Il y avait là peut-être, en effet, de quoi inquiéter les libraires. Or, six mois plus tard, en contrôlant les ventes du semestre en librairie, on a vu que la vente de l'édition de poche n'avait diminué celles-ci que d'une façon insignifiante. Donc ces deux millions n'étaient tout simplement pas des gens qui fréquentaient habituellement les librairies. Nous avions gagné un public nouveau.

J.-P. de T. : Vous exprimez l'un et l'autre un avis plutôt enthousiaste sur la pratique de la lecture dans nos sociétés. Les livres ne sont désormais plus réservés à des élites. Et s'ils se trouvent en compétition avec d'autres supports, toujours plus séduisants et performants, ils résistent et font la preuve que rien ne peut les remplacer. La roue, encore une fois, se révèle indépassable.
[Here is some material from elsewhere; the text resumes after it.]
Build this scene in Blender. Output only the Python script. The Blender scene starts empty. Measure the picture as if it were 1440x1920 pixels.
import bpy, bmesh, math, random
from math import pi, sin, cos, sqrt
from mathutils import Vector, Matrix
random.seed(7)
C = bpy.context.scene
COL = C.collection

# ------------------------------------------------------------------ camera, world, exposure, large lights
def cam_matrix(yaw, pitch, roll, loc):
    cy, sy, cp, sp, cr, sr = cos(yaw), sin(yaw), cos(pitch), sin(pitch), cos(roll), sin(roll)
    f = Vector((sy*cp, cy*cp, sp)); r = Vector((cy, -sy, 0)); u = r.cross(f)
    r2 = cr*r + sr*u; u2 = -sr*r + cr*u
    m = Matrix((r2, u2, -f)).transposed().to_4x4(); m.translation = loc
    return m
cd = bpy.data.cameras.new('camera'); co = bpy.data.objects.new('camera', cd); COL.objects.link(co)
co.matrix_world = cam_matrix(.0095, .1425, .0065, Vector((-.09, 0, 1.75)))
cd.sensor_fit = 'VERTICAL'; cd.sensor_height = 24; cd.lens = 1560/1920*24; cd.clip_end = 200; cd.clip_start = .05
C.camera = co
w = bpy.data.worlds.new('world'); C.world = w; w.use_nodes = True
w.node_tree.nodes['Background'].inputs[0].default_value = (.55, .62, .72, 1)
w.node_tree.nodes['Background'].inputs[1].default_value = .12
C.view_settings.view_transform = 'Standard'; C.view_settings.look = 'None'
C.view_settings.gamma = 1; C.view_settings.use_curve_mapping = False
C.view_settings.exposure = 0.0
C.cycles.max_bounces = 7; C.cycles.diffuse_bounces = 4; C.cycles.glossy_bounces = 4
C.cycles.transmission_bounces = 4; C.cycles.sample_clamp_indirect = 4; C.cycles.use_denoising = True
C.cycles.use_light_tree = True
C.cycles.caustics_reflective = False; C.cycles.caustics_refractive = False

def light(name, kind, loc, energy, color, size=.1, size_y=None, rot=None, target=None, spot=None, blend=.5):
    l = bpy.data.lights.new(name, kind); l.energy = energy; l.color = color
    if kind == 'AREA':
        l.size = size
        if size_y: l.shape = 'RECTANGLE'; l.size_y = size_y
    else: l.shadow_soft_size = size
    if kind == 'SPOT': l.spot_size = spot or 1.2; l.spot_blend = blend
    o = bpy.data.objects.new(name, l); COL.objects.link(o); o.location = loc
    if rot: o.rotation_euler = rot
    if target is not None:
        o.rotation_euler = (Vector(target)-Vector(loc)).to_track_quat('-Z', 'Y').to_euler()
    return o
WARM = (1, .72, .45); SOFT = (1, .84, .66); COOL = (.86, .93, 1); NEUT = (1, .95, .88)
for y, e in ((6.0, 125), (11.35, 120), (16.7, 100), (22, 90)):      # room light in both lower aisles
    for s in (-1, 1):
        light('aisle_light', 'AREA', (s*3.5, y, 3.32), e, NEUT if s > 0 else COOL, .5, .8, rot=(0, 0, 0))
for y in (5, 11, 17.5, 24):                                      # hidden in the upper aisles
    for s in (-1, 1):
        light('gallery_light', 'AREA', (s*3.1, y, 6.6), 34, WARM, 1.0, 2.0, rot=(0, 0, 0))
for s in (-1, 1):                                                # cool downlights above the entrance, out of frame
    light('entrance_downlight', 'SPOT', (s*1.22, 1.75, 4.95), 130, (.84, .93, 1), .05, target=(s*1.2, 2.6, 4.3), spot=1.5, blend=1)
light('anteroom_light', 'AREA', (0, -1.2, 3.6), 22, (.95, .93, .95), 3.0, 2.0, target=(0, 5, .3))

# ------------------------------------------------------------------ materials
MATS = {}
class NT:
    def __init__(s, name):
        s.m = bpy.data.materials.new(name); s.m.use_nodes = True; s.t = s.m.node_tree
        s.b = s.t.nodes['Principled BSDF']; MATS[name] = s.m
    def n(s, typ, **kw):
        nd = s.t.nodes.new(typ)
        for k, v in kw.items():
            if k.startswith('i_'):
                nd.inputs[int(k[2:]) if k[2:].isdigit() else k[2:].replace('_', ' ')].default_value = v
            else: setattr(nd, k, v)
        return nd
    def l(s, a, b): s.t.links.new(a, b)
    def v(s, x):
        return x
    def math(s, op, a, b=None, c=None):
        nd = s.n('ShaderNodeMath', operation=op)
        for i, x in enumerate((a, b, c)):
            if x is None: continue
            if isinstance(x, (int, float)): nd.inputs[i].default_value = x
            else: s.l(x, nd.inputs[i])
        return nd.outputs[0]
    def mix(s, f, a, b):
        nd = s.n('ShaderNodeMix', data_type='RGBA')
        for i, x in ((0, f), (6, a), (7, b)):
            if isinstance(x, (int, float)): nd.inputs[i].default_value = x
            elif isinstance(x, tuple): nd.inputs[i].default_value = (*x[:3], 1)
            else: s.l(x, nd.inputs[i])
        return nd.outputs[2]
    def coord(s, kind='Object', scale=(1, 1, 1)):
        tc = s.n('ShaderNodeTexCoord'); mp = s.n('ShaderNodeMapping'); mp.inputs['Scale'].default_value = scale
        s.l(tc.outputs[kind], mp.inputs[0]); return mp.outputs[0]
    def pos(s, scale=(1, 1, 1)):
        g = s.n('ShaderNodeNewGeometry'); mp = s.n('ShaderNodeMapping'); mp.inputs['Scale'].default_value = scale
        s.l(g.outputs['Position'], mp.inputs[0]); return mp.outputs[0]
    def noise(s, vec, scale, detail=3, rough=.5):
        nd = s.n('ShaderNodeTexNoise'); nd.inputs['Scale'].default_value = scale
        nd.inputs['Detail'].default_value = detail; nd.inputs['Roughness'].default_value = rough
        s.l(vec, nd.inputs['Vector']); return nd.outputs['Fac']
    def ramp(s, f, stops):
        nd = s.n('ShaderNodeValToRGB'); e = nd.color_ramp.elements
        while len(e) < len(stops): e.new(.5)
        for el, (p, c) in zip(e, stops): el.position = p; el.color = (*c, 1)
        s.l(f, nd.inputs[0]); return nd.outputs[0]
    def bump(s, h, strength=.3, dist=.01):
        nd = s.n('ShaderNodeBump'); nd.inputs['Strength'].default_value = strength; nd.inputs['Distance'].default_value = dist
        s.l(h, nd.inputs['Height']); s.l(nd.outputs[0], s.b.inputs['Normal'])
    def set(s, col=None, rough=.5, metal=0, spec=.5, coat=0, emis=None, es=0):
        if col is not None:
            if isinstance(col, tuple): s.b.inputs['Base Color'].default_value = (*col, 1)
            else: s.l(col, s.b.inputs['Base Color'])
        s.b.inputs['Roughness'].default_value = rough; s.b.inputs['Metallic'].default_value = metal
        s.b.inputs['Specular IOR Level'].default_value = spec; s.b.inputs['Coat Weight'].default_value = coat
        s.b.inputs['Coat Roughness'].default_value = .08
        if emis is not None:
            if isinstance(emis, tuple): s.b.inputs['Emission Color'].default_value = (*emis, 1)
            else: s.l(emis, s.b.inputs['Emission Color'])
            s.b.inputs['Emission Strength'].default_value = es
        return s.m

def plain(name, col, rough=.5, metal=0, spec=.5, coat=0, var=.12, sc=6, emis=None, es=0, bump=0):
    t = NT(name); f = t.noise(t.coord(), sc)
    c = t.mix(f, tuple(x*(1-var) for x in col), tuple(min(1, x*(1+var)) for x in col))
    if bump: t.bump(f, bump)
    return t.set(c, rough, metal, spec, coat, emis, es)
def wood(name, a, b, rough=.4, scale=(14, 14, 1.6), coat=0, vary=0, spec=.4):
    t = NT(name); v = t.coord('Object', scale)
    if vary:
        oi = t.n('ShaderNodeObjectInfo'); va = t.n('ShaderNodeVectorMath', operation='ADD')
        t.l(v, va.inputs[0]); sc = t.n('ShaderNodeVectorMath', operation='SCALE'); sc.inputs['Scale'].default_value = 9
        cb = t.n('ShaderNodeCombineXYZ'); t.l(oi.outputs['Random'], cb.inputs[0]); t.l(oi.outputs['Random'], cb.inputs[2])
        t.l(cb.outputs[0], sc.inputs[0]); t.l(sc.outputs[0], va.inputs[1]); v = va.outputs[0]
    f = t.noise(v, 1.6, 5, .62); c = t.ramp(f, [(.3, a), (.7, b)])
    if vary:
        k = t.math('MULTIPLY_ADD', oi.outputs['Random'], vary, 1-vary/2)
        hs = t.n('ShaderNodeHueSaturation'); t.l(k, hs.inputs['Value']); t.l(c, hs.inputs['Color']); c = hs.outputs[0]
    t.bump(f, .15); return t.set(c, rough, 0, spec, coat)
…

J.-C.C. : Il y a vingt ou vingt-cinq ans, un jour, je prends le métro à la station Hôtel-de-Ville. Sur le quai se trouve un banc et sur ce banc un homme qui a posé près de lui quatre ou cinq livres. Il est en train de lire. Les métros passent. Je regarde cet homme qui ne s'intéresse à rien d'autre qu'à ses livres, et je décide de m'attarder un peu. Il m'intéresse. Je finis par m'approcher et une brève conversation s'engage. Je lui demande aimablement ce qu'il fait là. Il m'explique qu'il vient tous les matins à huit heures et demie et reste jusqu'à midi. Il sort alors, pendant une heure, pour aller déjeuner. Puis il regagne sa place et reste sur son banc jusqu'à dix-huit heures. Il conclut par ces mots que je n'ai jamais oubliés : « Je lis, je n'ai jamais rien fait d'autre. » Je le quitte, car j'ai l'impression de lui faire perdre son temps.